Saturday, December 23, 2006

DKos diary, 12/23/06: Wes Clark, on his 62nd Birthday (Dec. 23)

Right now, all hinges on Senator Clinton’s apparently overwhelming ambition to be President (and Elvis’s refusal to leave the building). Most likely opposition will be Senator McCain. This would bring the Republicans their fourth unanimous victory in the post-war period (Eisenhower, Nixon, and Reagan). Such a race could well spell the end of the Democratic Party. A McCain Presidency with Romney as VP and Arnold as Secretary of State, would create a “New West” Republican Party which would send the “Old South” Republicans into remission and confirm the new Republicans as the party of American destiny, giving them control for the next 20 years.

If the Democrats cannot come out of the past and pull themselves away from blinding generational influences (which always attempt to lock upcoming generations out of play) I believe they will be finished, and political contention will go forward in the new century between the new Republicans and a new party, perhaps a combination of Independents, Libertarians and “Old South” Republicans, or something new brought forth by Mike Bloomberg, mayor of New York.

But leadership is awakening with the Democrats: November was prelude to new life in the party and on three critical occasions this last year, the first step forward has been taken by General Wesley Clark, a key voice of the new Democrats, so there is indication that the party is finding a new path.

The war in Iraq will have a psychological effect on 2008. In one scenario, things could turn out as they did in the Mexican War about which Ulysses S. Grant said that it was a war simply of the strong against the weak, but nevertheless, anyone who did not take part in it would not take part in the dramatic events just ahead. In this the Republicans have the advantage. However, they conducted this war with complete incompetence and the crisis – linked with the Katrina storm – revealed layer upon layer of incompetence in federal government.

The voting public may turn instead to the Democrats simply to turn the page. People have tired of war. But of this I am certain: they will not turn to an “anti-war” Democrat to lead them even if that Democrat voted in favor of the war at the beginning. This is a tendency now with some Democratic candidates and also of the press; both are “retro” analyses and approaches which try to understand the future as they understood their own personal and generational history – largely irrelevant to the issues ahead.

I believe at this second that the Democrats have however the near advantage and it could well turn into the long advantage.
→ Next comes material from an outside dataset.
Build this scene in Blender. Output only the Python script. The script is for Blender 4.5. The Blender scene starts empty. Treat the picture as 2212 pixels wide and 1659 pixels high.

Since last November there has been emerging what I’ve been calling New Democrats. They are not in opposition to the old necessarily. They have been here all along. They simply have ideas which are now relevant to government and necessary for the rebuilding of our country political identity and character.

This new party is growing generationally. The fourth post-war generation is beginning to awaken and this last year it has begun to reveal its features. Those who follow will form events in the next 25 years.

I’ve been writing these last 10 months about key individuals and features of the New Democrats: Mark Warner, former Governor of Virginia, brings a new face to the Democrats, a face not unlike my mythical countryman up here in the Green and White Mountains, Longfellow Deeds of Frank Capra's classic, Mr. Deeds Goes to Town; a happy and positive everyman whose life-force awakens in the darkest hour. He also brings a new idea to the Democrats; “a Democratic Team with Management Values.” Wesley Clark brings a uniform sense of honor, dignity, intelligence and duty to the country and to the party. At a Warner event recently here in New Hampshire a woman said, “ . . . but I think he (General Clark) is too good for us.” He’s not too good for us. He is us. He is perhaps one of the best among us and if he finds his way to our center, he will bring us to our best and will bring a higher sense of leadership to our country.

The Fighting Dems bring a new theme of duty and character to the New Democrats, featuring Tammy Duckworth of Illinois and Eric Massa of New York. Perhaps they will form the backbone of our new century. All veterans should consider translating the sense of duty which compelled them to serve in the military into service in public office. The new Democrats are doing so. The black POW/MIA flag flying beneath the American flag in my town and in every other in our country is a Shadow; it is a sign of desperation – it is a call to our country from veterans, on whom our life blood depends, who have been ignored, despised and forgotten. Democrats share in this contemptible situation perhaps more than Republicans. They should reverse this trend and the Fighting Dems have begun to do so.